A Primer on AP Power Save in Wi-Fi 8: Overview, Analysis, and Open Challenges
Roger Sanchez-Vital, Andrey Belogaev, Carles Gomez, Jeroen Famaey, Eduard Garcia-Villegas
TL;DR
AP energy consumption in dense Wi‑Fi deployments is a growing concern, motivating IEEE 802.11bn's AP Power Save framework. The paper surveys four main AP PS mechanisms—Scheduled PS, Dynamic PS, Semi-Dynamic PS, and Cross-Link PS—along with complementary proposals like Wake-up Radios and STA offloading, detailing operation, signaling, and QoS trade-offs. A case study on 470 campus APs using NS‑3 shows average energy reductions around $28\%$, with larger gains at low-to-moderate loads and notable nighttime savings. The work identifies open challenges in resource allocation, legacy compatibility, and signaling overhead and suggests hybrid adaptive strategies to realize practical AP PS integration while maintaining QoS.
Abstract
Wi-Fi facilitates the Internet connectivity of billions of devices worldwide, making it an indispensable technology for modern life. Wi-Fi networks are becoming significantly denser, making energy consumption and its effects on operational costs and environmental sustainability crucial considerations.

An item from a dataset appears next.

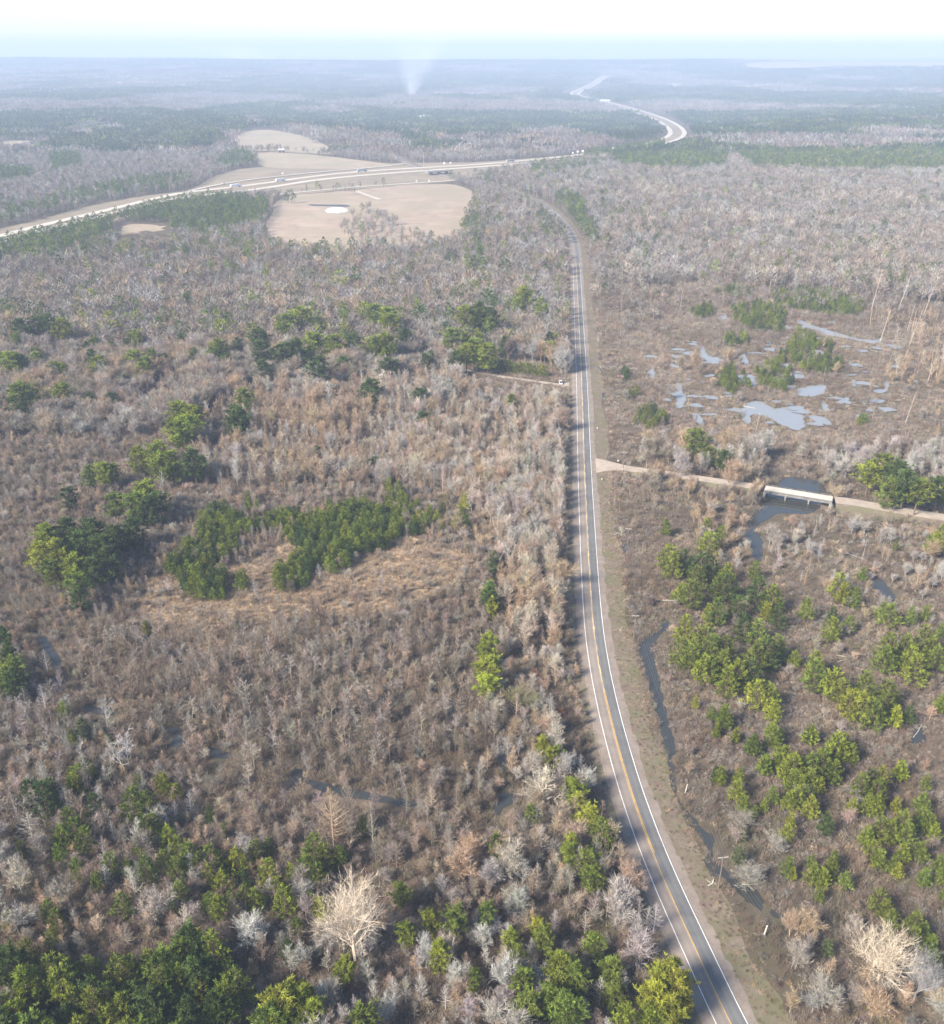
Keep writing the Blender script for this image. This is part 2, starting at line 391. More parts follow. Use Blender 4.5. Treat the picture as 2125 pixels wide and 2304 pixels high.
lane_px = [(804, 431), (830, 441), (858, 450)]
lane = smooth_line(lane_px, 8, .35); strip('farm_lane', lane, -3.2, 3.2, 0, M['pavement'], 'structure')

bank_pg = poly([(-320, 600), (0, 514), (76, 497), (150, 476), (227, 457), (322, 440), (413, 431), (447, 417.5), (485, 395), (519, 383), (583, 374.5), (914, 366), (1060, 366), (1180, 357), (1310, 347), (1320, 362), (1180, 377), (1060, 400), (1010, 410), (790, 426), (640, 440), (560, 446), (425, 455), (330, 476), (230, 504), (110, 532), (0, 562), (-320, 650)])
north_pg = poly([(517, 342), (560, 345), (583, 343), (620, 342), (701, 347), (764, 355), (862, 367), (905, 373), (800, 380), (640, 379), (583, 375), (580, 360)])
upper_pg = poly([(517, 337), (512, 325), (522, 311), (552, 295), (600, 291), (649, 298), (707, 312), (741, 332), (790, 350), (700, 345), (600, 340)])
south_pg = poly([(613, 462), (640, 440), (700, 436), (1009, 408), (1070, 431), (1064, 460), (1048, 490), (1036, 535), (940, 562), (830, 556), (745, 570), (680, 570), (612, 553), (590, 512), (615, 478)])
clear_pg = poly([(261, 522), (275, 507), (320, 504), (382, 509), (372, 520), (330, 520), (300, 528), (268, 530)])
sheet('field', bank_pg, .02, M['cut_bank'], 1.0, 30); sheet('field', north_pg, .05, M['pale_field'], 1.0, 25); sheet('field', upper_pg, .09, M['pale_field'], 1.0, 30)
sheet('field', south_pg, .05, M['field'], 1.0, 18); sheet('field', clear_pg, .05, M['clearing'], 3.0, 7)
far_fields = [[(205, 282), (240, 279), (288, 286), (280, 291), (215, 292)], [(0, 318), (60, 315), (92, 325), (40, 336), (0, 337)], [(1450, 214), (1560, 211), (1660, 213), (1650, 218), (1500, 219)],
              [(930, 266), (1035, 264), (1040, 269), (940, 271)], [(1640, 168), (2125, 160), (2200, 172), (1700, 174)], [(240, 188), (340, 187), (350, 190), (250, 192)], [(60, 202), (250, 200), (255, 204), (70, 206)],
              [(1270, 263), (1390, 253), (1400, 256), (1290, 267)], [(1640, 195), (1690, 193), (1700, 198), (1650, 200)], [(1810, 232), (2000, 228), (2010, 234), (1830, 238)]]
far_pg = [poly(f) for f in far_fields]
for f in far_pg: sheet('field', f, .4, M['pale_field'], 2, 40, follow=True)
sheet('straw_clearing', poly([(300, 1330), (380, 1300), (560, 1275), (690, 1190), (820, 1170), (1000, 1235), (1085, 1265), (990, 1335), (760, 1410), (640, 1450), (560, 1490), (380, 1450)]), .012, blend_ground('straw_grass', [(.30, .225, .15), (.235, .175, .12), (.36, .275, .185), (.16, .125, .095)], [1, 1.5, 5, 11]), 1.2, 4)
sheet('lawn', poly(zoomed(1150, 480, .21645, [(830, 1480), (900, 1480), (960, 1640), (985, 1800), (950, 1930), (850, 1930), (840, 1700)])), .012, blend_ground('short_green_grass', [(.21, .19, .12), (.17, .175, .09)], [1, 4]), .3, 3)

# ------------------------------------------------------------------ water
wat = []
def pool(name, pts, z=.03, m='water', step=1.2, jit=.28):
    pg = poly(pts); o, p = sheet(name, pg, z + .003 * len(wat), M[m], jit, step); wat.append(p); return o
Z7 = lambda p: zoomed(1250, 1250, .2495, p)
Z8 = lambda p: zoomed(1350, 1750, .2764, p)
ZS = lambda p: zoomed(1450, 620, .3653, p)
Z6 = lambda p: zoomed(1300, 960, .4464, p)
R6 = lambda p: zoomed(1062, 1100, .5752, p)
Z5 = lambda p: zoomed(0, 1400, .2706, p)
ZT = lambda p: zoomed(950, 1350, .3243, p)
pool('ditch_water', Z7([(1000, 585), (1040, 602), (990, 685), (905, 775), (890, 870), (905, 990), (945, 1150), (990, 1330), (1015, 1500), (1085, 1720), (1088, 1800), (1050, 1860), (1100, 1960), (1090, 2010), (985, 2010), (985, 1900), (1030, 1840), (980, 1740), (925, 1500), (865, 1280), (830, 1080), (765, 905), (735, 850), (755, 765), (870, 735), (935, 645)]), .03)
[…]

Wi-Fi has already introduced several mechanisms to enhance the energy efficiency of non-Access Point (non-AP) stations (STAs). However, the reduction of energy consumption of APs has never been a priority. Always-on APs operating at their highest capabilities consume significant power, which affects the energy costs of the infrastructure owner, aggravates the environmental impact, and decreases the lifetime of battery-powered APs. IEEE 802.11bn, which will be the basis of Wi-Fi 8, makes a big leap forward by introducing the AP Power Save (PS) framework. In this article, we describe and analyze the main proposals discussed in the IEEE 802.11bn Task Group (TGbn), such as Scheduled Power Save, (Semi-)Dynamic Power Save, and Cross-Link Power Save. We also consider other proposals that are being discussed in TGbn, namely the integration of Wake-up Radios (WuRs) and STA offloading. We then showcase the potential benefits of AP PS in several scenarios, including a deployment of 470 real APs in a university campus. Our numerical analysis reveals that AP power consumption can be decreased on average by up to 28 percent, with further improvement potential. Finally, we outline the open challenges that need to be addressed to optimally integrate AP PS in Wi-Fi and ensure its compatibility with legacy devices.